Bordered by eight countries and situated between Europe and Asia, Turkey has been affected by geopolitical forces on multiple fronts. In recent years, a combination of internal and external pressures has pushed the country into challenging times, especially throughout 2016. Turkey’s overall score on the 2017 Fragile States Index worsened by 3.5 points from its score on the 2016 Index, its most drastic change since 2012, and also making Turkey the third-most worsened country on the FSI over the past year, behind only Ethiopia and Mexico. Between an attempted military coup, multiple major terrorist attacks, continued spillover from the crisis in Syria, and an increasingly authoritarian government, it is impossible to pinpoint a single driver of Turkey’s growing instability.

At the center of Turkey’s shaky domestic and geopolitical situation is President Recep Tayyip Erdogan. Increasingly, Erdogan’s leadership has been described as autocratic, with parallels being drawn with the leadership style (and tactics) of Russian President Vladimir Putin. Confronted with a challenging security and political environment, Erdogan has been solidifying his hold on power by steering the government toward an executive presidency, essentially leaving the power of his office unchecked. In May, Prime Minister Ahmet Davutoglu abruptly resigned from his position amid dissension over Erdogan’s consolidation of power.

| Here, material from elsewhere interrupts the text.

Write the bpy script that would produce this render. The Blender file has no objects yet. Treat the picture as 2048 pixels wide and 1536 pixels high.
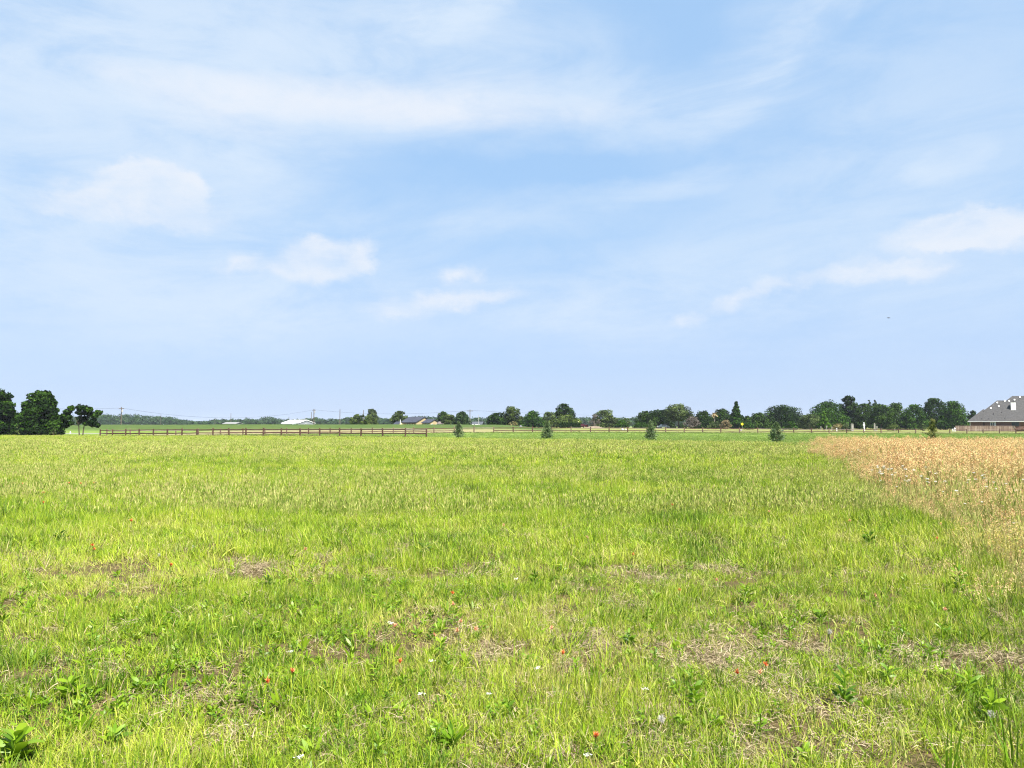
import bpy, math
import numpy as np
from mathutils import Vector

# ------------------------------------------------------------------ camera, sky, sun, exposure
SC = bpy.context.scene
COL = SC.collection
F = 1538.0                      # focal length in photograph pixels (2048 wide)
CAMZ = 1.6
PITCH = math.atan(82.0 / F)
cam_d = bpy.data.cameras.new('camera')
cam_d.sensor_fit = 'HORIZONTAL'; cam_d.sensor_width = 36.0
cam_d.lens = 36.0 * F / 2048.0
cam_d.clip_start = 0.05; cam_d.clip_end = 12000
cam = bpy.data.objects.new('camera', cam_d); COL.objects.link(cam)
cam.location = (0, 0, CAMZ); cam.rotation_euler = (math.pi / 2 + PITCH, 0, 0)
SC.camera = cam

SUN_EL, SUN_AZ = math.radians(55), math.radians(146)      # azimuth clockwise from +Y
SUN_STRENGTH, SKY_STRENGTH, EXPOSURE = 5.0, 0.14, 1.5
S = Vector((math.cos(SUN_EL) * math.sin(SUN_AZ), math.cos(SUN_EL) * math.cos(SUN_AZ), math.sin(SUN_EL)))
sun_d = bpy.data.lights.new('sun', 'SUN'); sun_d.energy = SUN_STRENGTH; sun_d.angle = math.radians(0.53)
sun_d.color = (1.0, 0.955, 0.88)
sun = bpy.data.objects.new('sun', sun_d); COL.objects.link(sun)
sun.rotation_euler = S.to_track_quat('Z', 'Y').to_euler(); sun.location = (30, -30, 60)
SC.view_settings.view_transform = 'Standard'; SC.view_settings.look = 'None'
SC.view_settings.gamma = 1.0; SC.view_settings.exposure = EXPOSURE
SC.view_settings.use_curve_mapping = False
cy = SC.cycles
cy.max_bounces = 5; cy.diffuse_bounces = 3; cy.glossy_bounces = 2; cy.transmission_bounces = 3
cy.transparent_max_bounces = 6; cy.volume_bounces = 0; cy.use_denoising = True; cy.denoiser = 'OPENIMAGEDENOISE'; cy.denoising_input_passes = 'RGB_ALBEDO_NORMAL'; cy.denoising_prefilter = 'NONE'
cy.use_adaptive_sampling = True; cy.adaptive_threshold = 0.02
SC.cycles.filter_width = 1.15
cy.caustics_reflective = False; cy.caustics_refractive = False


def px_ang(x, y):
    """direction of a photograph pixel as azimuth / elevation (radians) in the world"""
    a = (x - 1024) / F; b = (768 - y) / F
    d = np.array([a, math.cos(PITCH) - b * math.sin(PITCH), math.sin(PITCH) + b * math.cos(PITCH)])
    d /= np.linalg.norm(d)
    return math.atan2(d[0], d[1]), math.asin(d[2])


class NT:
    """tiny helper to write node trees"""
    def __init__(s, tree): s.t = tree; s.n = tree.nodes; s.l = tree.links
    def new(s, kind, **kw):
        n = s.n.new(kind)
        for k, v in kw.items(): setattr(n, k, v)
        return n
    def put(s, sock, v):
        if hasattr(v, 'is_linked') or isinstance(v, bpy.types.NodeSocket): s.l.new(v, sock)
        else: sock.default_value = v
    def m(s, op, a, b=None, c=None, clamp=False):
        n = s.new('ShaderNodeMath', operation=op, use_clamp=clamp)
        s.put(n.inputs[0], a)
        if b is not None: s.put(n.inputs[1], b)
        if c is not None: s.put(n.inputs[2], c)
        return n.outputs[0]
    def noise(s, vec, scale, detail=3, rough=0.55, dist=0.0):
        n = s.new('ShaderNodeTexNoise'); s.put(n.inputs['Vector'], vec)
        n.inputs['Scale'].default_value = scale; n.inputs['Detail'].default_value = detail
        n.inputs['Roughness'].default_value = rough; n.inputs['Distortion'].default_value = dist
        return n.outputs['Fac']
    def rng(s, v, a, b, c=0.0, d=1.0, smooth=True):
        n = s.new('ShaderNodeMapRange', interpolation_type='SMOOTHSTEP' if smooth else 'LINEAR')
        s.put(n.inputs[0], v); s.put(n.inputs[1], a); s.put(n.inputs[2], b); s.put(n.inputs[3], c); s.put(n.inputs[4], d)
        return n.outputs[0]
    def mix(s, f, a, b):
        n = s.new('ShaderNodeMix', data_type='RGBA')
        s.put(n.inputs[0], f)
        for i, v in ((6, a), (7, b)):
            s.put(n.inputs[i], (*v, 1.0) if isinstance(v, tuple) and len(v) == 3 else v)
        return n.outputs[2]
    def xyz(s, v):
        n = s.new('ShaderNodeSeparateXYZ'); s.l.new(v, n.inputs[0]); return n.outputs
    def cxyz(s, x, y, z):
        n = s.new('ShaderNodeCombineXYZ')
        for i, v in enumerate((x, y, z)): s.put(n.inputs[i], v)
        return n.outputs[0]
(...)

In July 2016, an attempted military coup d’état carried out by a faction within the Turkish Armed Forces led to intense political pressure and a tightening of government control across the country. In the months following, thousands of soldiers and judges were detained, and the country’s major newspaper was brought under state control. Erdogan also placed the country in a state of emergency, giving himself extensive powers, such as the ability to bypass parliament when drafting laws. Government institutions checking the president’s power were already breaking down and the attempted coup gave Erdogan an excuse to further stretch his power. Erdogan accused Fethullah Gülen, leader of the Gülen movement, of being behind the violent coup. The Gülen movement is an Islamic religious movement that emerged in the 1970s in opposition to secularism. Though Erdogan and Gülen were once allies, the relationship has long since broken down, and in 2015, the Gülenist movement was classified as a terrorist organization within Turkey. Erdogan’s accusation has led to the arbitrary detention of at least 2,200 judges and prosecutors by accusing them of involvement with the Gülenists despite a lack of evidence in most cases. Additionally, over 100,000 public officials and civil servants were dismissed from their positions.

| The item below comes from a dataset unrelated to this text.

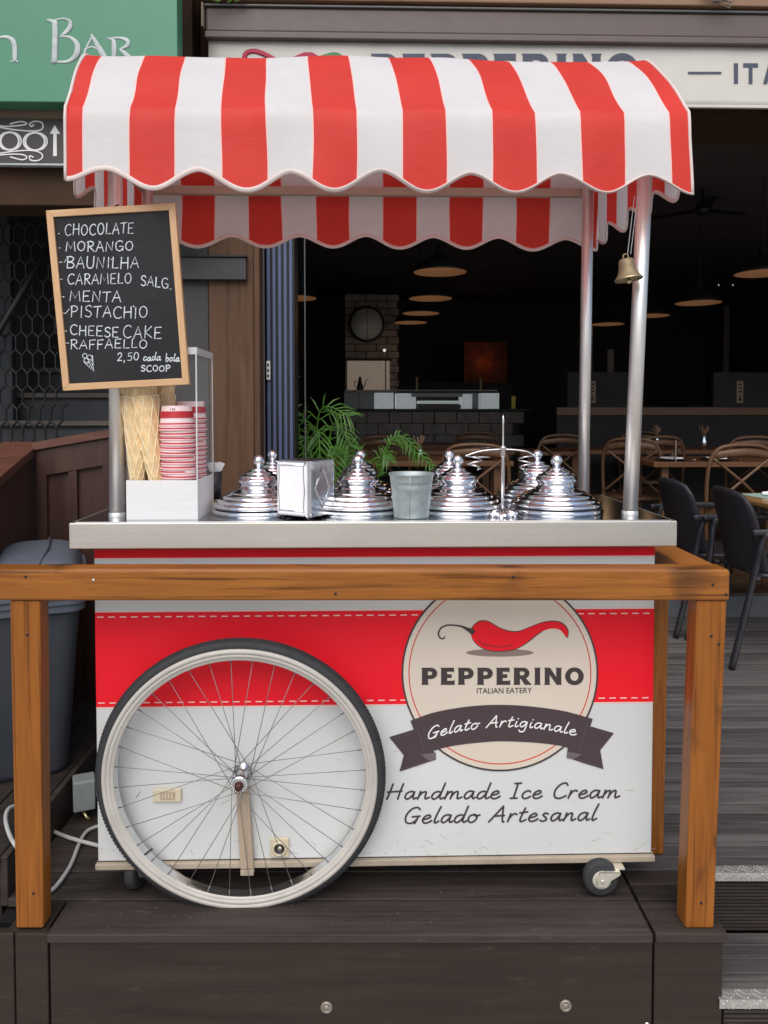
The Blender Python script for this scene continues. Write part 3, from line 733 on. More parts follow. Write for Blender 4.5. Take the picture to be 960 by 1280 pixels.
# front face panel at Y 3.0 with sloping top, a run towards the viewer at the left
b = MB(); zt0 = W(45, 553, 3.0).z; zt1 = W(240, 519, 3.0).z; xq0 = W(45, 553, 3.0).x; xq1 = W(240, 519, 3.0).x
b.prism([[(xq0, .11), (xq1, .11), (xq1, zt1 - .03), (xq0, zt0 - .03)]], 3.02, 3.05); b.build('panel', 'brownwall', pt)
def stile(px0, px1, dy=0, m='brownwall'):
    a = W(px0, 600, 3.0).x; c = W(px1, 600, 3.0).x
    t = lambda x: zt0 - .035 + (zt1 - zt0) * (x - xq0) / (xq1 - xq0)
    q = MB(); q.prism([[(a, .11), (c, .11), (c, t(c) - dy), (a, t(a) - dy)]], 3.0, 3.019); q.build('stile', m, pt, .003)
stile(46, 58); stile(86, 96, .10); stile(128, 142); stile(196, 206)
q = MB(); t = lambda x: zt0 - .035 + (zt1 - zt0) * (x - xq0) / (xq1 - xq0)
a, c = W(58.4, 600, 3).x, W(240, 600, 3).x
q.prism([[(a, t(a) - .098), (c, t(c) - .098), (c, t(c)), (a, t(a))]], 2.999, 3.019); q.build('top_rail', 'brownwall', pt, .003)
q = MB(); q.prism([[(xq0 - .01, zt0 - .03), (xq1, zt1 - .03), (xq1, zt1), (xq0 - .01, zt0)]], 2.985, 3.09); q.build('cap', 'brownrail', pt, .004)
# left run: towards the viewer, its cap falling
A = Vector((xq0 - .012, 3.08, zt0)); Bv = W(0, 596, 2.62); Bv = Vector((Bv.x, 2.62, Bv.z)); C = Bv + (Bv - A)
wv = Vector((-.16, 0.02, .0)); dn = Vector((0, 0, -.035))
q = MB(); q.hexa([A + dn, C + dn, C + dn + wv, A + dn + wv, A, C, C + wv, A + wv]); q.build('cap', 'brownrail', pt, .004)
f0 = Vector((-.012, 0, -.036)); q = MB()
q.hexa([Vector((A.x - .012, A.y, .11)), Vector((C.x - .012, C.y, .11)), Vector((C.x - .05, C.y, .11)), Vector((A.x - .05, A.y, .11)), A + f0, C + f0, C + f0 + Vector((-.038, 0, 0)), A + f0 + Vector((-.038, 0, 0))])
q.build('side_panel', 'brownwall', pt)

# ================================================================== SIGNS
gs = thing('green_bar_sign', 'green sign board with silver lettering Bar at top left', 'sign', (-2, 3.6, 2.7))
YG = 3.6; xg = W(222, 60, YG).x
slab('board', 'green', gs, -3.2, xg, YG, YG + .10, W(100, 128, YG).z, 3.75, .004)
mp = lambda px, py: (W(px, py, YG).x, W(px, py, YG).z)
def cpx(pts): return [mp(x / 3.0, y / 3.0) for x, y in pts]
b = MB(); yy = YG - .001; k = .0125
def vs_(pts, ws, n=5):
    P = cr(pts, n); Wd = cr([(w_,) for w_ in ws], n)
    b.stroke(cpx(P), [w_[0] * k for w_ in Wd], yy, 0, .25, 8)
# B
vs_([(176, 74), (196, 80), (208, 92)], [.3, .7, .8]); vs_([(206, 84), (207, 150), (204, 230)], [1.1, 1.15, 1.2]); vs_([(192, 230), (228, 232)], [.35, .35])
vs_([(204, 76), (240, 70), (264, 84), (258, 110), (226, 138)], [.3, .35, .8, .9, .3])
vs_([(226, 138), (262, 140), (290, 168), (286, 206), (256, 230), (210, 232)], [.3, .5, 1.1, 1.15, .6, .4])
# a
vs_([(344, 132), (366, 170), (392, 214), (404, 222)], [.5, 1.0, 1.15, .5]); vs_([(346, 138), (326, 176), (312, 216)], [.4, .4, .5]); vs_([(318, 186), (345, 176), (366, 186)], [.35, .3, .35]); vs_([(300, 222), (316, 205), (330, 222)], [.4, .5, .4])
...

Turkey’s tenuous security situation has also been a driver of the country’s increasing fragility. Its Security Apparatus score worsened by 0.5 to 8.3 from an already poor score of 7.8 in the 2016 Index. Several major terrorist attacks shook the country over the course of the year, including an attack on Istanbul’s Atatürk Airport in June and a shooting at a city nightclub on New Year’s Eve. Additionally, the government’s relationship with its Kurdish population remains ever-complicated. When Erdogan came to power, he indicated a willingness to work on a peace agreement with Kurdish forces. Fast forward to 2016 and violence between Kurdish militants and the state continues after a ceasefire with the PKK fell to the wayside in 2015. There have been demands for a renewal of the peace agreement, but they have been stifled, along with any other criticism of Turkey’s government.

Turkey’s domestic issues have been compounded by the ongoing crisis in bordering Syria. According to the United Nations High Commissioner for Refugees, Turkey hosts an estimated 2.7 million Syrian refugees, making it the largest host country of registered refugees. Many refugees and asylum seekers in Turkey lack employment and education opportunities. The Turkish-Syrian border remains closed and the situation remains tense.

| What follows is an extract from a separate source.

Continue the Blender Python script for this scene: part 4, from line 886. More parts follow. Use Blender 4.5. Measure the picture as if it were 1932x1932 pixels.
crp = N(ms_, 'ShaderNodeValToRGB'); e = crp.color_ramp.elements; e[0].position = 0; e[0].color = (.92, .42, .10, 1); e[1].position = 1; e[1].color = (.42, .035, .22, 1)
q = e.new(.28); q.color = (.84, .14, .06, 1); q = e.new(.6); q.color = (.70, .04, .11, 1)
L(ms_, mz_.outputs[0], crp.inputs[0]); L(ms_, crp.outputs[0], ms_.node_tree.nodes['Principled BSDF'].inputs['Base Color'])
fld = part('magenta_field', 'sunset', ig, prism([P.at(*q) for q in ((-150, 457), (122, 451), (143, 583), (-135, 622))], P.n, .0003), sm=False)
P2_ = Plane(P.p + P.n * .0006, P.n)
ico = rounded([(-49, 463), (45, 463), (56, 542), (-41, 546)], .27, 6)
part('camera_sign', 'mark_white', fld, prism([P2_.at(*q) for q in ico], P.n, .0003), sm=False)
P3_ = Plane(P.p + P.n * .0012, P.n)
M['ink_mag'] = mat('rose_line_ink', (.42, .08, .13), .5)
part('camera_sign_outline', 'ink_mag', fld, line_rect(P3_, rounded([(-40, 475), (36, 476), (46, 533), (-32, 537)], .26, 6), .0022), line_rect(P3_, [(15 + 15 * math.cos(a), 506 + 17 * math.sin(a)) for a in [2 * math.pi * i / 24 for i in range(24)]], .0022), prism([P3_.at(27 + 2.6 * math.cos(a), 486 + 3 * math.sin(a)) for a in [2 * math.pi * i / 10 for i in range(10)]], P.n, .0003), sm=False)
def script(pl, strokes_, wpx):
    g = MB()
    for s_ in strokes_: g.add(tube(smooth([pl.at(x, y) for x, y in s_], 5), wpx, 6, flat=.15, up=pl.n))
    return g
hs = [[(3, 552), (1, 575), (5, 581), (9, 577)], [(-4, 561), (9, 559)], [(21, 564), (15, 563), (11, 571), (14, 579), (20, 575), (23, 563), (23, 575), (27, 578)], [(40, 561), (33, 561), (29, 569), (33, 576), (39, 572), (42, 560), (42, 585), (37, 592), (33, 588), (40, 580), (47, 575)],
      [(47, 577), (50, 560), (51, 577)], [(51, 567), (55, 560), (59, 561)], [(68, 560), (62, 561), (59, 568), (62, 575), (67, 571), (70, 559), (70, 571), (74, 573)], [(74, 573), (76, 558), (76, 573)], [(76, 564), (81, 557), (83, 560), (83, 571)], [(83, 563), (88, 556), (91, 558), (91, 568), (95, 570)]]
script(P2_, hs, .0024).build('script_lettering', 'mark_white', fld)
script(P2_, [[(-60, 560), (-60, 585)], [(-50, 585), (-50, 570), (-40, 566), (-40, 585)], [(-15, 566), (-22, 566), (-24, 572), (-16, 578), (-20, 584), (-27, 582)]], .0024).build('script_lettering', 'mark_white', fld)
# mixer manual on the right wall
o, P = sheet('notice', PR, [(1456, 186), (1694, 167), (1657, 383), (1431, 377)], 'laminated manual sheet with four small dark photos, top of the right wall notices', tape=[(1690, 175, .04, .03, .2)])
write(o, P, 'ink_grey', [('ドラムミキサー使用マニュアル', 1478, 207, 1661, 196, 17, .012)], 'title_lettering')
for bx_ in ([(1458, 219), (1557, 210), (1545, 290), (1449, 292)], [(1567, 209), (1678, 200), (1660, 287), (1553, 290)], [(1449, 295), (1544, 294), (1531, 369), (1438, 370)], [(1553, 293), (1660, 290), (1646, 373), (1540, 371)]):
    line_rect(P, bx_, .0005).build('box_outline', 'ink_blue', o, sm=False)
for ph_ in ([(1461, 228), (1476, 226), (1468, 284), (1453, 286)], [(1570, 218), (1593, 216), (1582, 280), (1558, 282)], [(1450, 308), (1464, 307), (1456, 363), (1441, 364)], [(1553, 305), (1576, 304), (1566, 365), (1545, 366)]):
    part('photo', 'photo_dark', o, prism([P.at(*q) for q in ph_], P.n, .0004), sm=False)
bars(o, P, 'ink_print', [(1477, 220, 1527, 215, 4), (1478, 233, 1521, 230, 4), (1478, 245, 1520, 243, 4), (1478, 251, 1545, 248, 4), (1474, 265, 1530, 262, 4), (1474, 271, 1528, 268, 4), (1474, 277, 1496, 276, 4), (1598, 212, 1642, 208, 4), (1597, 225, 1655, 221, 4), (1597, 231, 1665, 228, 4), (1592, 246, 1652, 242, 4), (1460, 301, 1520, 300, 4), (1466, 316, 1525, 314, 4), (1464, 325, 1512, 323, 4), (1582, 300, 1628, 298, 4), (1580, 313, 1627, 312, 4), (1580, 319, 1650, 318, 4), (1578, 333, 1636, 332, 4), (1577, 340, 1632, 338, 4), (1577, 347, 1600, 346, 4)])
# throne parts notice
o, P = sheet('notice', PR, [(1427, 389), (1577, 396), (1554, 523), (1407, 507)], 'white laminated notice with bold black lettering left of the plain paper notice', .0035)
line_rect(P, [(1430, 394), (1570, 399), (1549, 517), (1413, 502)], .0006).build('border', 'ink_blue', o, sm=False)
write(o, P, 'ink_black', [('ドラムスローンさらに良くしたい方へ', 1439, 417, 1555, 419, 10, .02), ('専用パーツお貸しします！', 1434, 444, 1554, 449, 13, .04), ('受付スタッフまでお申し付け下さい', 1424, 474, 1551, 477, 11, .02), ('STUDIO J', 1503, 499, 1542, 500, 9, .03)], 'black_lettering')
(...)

Looking forward, Turkey seems set to continue down the road to autocracy. The country was once positioned to join the European Union, but the political events of 2016 led to a suspension of accession negotiations. Unless steps are taken to reverse course, Turkey’s instability will remain a critical issue in the region. Ongoing external pressures, especially Syria’s uncertain future, coupled with Turkey’s internal security and political issues indicate that Turkey has a difficult road ahead.